Soberana estupidez
Tengo la sensación de que ni los miembros del Gobierno ni el mismo Rey supieron entender de qué iba el acto del Congreso
Si la pregunta es qué criterio prevaleció en el diseño protocolario de la fiesta del 40 cumpleaños de las elecciones constituyentes del 77, la respuesta es: el de la casa real. Sin embargo, a mí me parece, con toda humildad, que la pregunta pertinente debe ser esta otra: ¿era el criterio correcto? Y si no lo era, ¿por qué se cruzó de brazos el Gobierno y no hizo lo suficiente para modificarlo? He trasladado esa pregunta a no pocos interlocutores cualificados y la explicación mayoritaria ha sido que fue el propio Juan Carlos quien decidió en su día que nunca estaría presente en un acto en el Congreso presidido por su hijo para no restarle protagonismo. El Gobierno optó por respetar ese criterio, de régimen interno entre padre e hijo, considerando que nadie le había dado vela en ese entierro.
A otro perro con ese hueso. ¿El Rey no es libre para hacer el discurso que le dé la gana y sí lo es para ambientarlo a su antojo? O dicho de otra manera: ¿el Gobierno tiene la capacidad de decirle al Rey lo que debe decir y no la tiene para decirle cómo debe hacerlo? El que puede lo más, puede lo menos.

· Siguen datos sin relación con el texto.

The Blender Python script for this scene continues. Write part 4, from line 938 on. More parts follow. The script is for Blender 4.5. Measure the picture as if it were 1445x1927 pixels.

Sé que es una temeridad lo que voy a decir, y vaya por delante que la digo con todo respeto, pero tengo la sensación de que ni los unos ni el otro -ni los miembros del Gobierno ni el mismo Rey- supieron entender de qué iba el acto.
Desde luego, no iba de presente de indicativo. Iba de pretérito perfecto. No se trataba de mostrar lo que somos, sino de recordar lo que quisimos ser para ver si a la luz de ese recuerdo entendíamos que vamos justo en dirección contraria a la que nos habíamos marcado. Hace cuarenta años, al Rey no le escribían los discursos. Hace cuarenta años, el Rey era plenipotenciario. Tenía todos los poderes que heredó del dictador. Podía hacer y decir lo que le daba la gana. Y lo que le dio la gana fue hacer y decir lo que pedía mayoritariamente la sociedad española: que había llegado el tiempo del cambio, de la libertad, de la democracia. En consecuencia, utilizó sus poderes para escribir el discurso del Gobierno -no al revés- y en él prescribió que en lo sucesivo el único poder plenipotenciario no sería el suyo, sino el de la soberanía nacional.
Para que las Cortes constituyentes fueran la expresión de esa soberanía, que es propiedad del conjunto de los españoles, era imprescindible que todos ellos, sin exclusiones ideológicas, pudieran elegir a los representantes que les diera la gana. Por eso se legalizó al Partido Comunista dos meses antes de la cita con las urnas, aun a riesgo de que el búnker, escondido entre los faldones de las guerreras con estrellas de varias puntas, mandara la Transición pacífica a pudrir malvas. La apuesta impulsada por el Rey salió milagrosamente bien y los diputados electos, comunistas, socialistas, nacionalistas, liberales, democristianos y azules desteñidos decidieron ponerse a trabajar, como les exigían sus representados, en un proyecto común donde todos pudieran sentirse cómodos.
Si Juan Carlos I no hubiera sabido interpretar el anhelo de los españoles o se hubiera hecho el duro de oído, las cosas habrían sido distintas. Y, seguramente, peores. Por eso es una soberana estupidez haberle obligado a seguir los actos conmemorativos en el Congreso a través de la televisión con la excusa de que le hubiera robado protagonismo a Felipe VI. Me temo que, al tomar esa decisión, ha sido la España de Felipe VI -la que pone en cuestión el significado de la soberanía nacional, la que no se siente movida a trabajar en un proyecto común, la que está incómoda en la tierra prometida que hizo posible la Constitución del 78- la que le ha robado protagonismo a la España de la reconciliación, que es justamente la que se trataba de reivindicar. Pincho de tortilla y caña, Majestad, a que le gustaría que esta España recuperara aquel aliento de proyecto compartido que tenía la de su padre. Entonces, Señor, con todo respeto, ¿por qué nos ha privado de su recuerdo?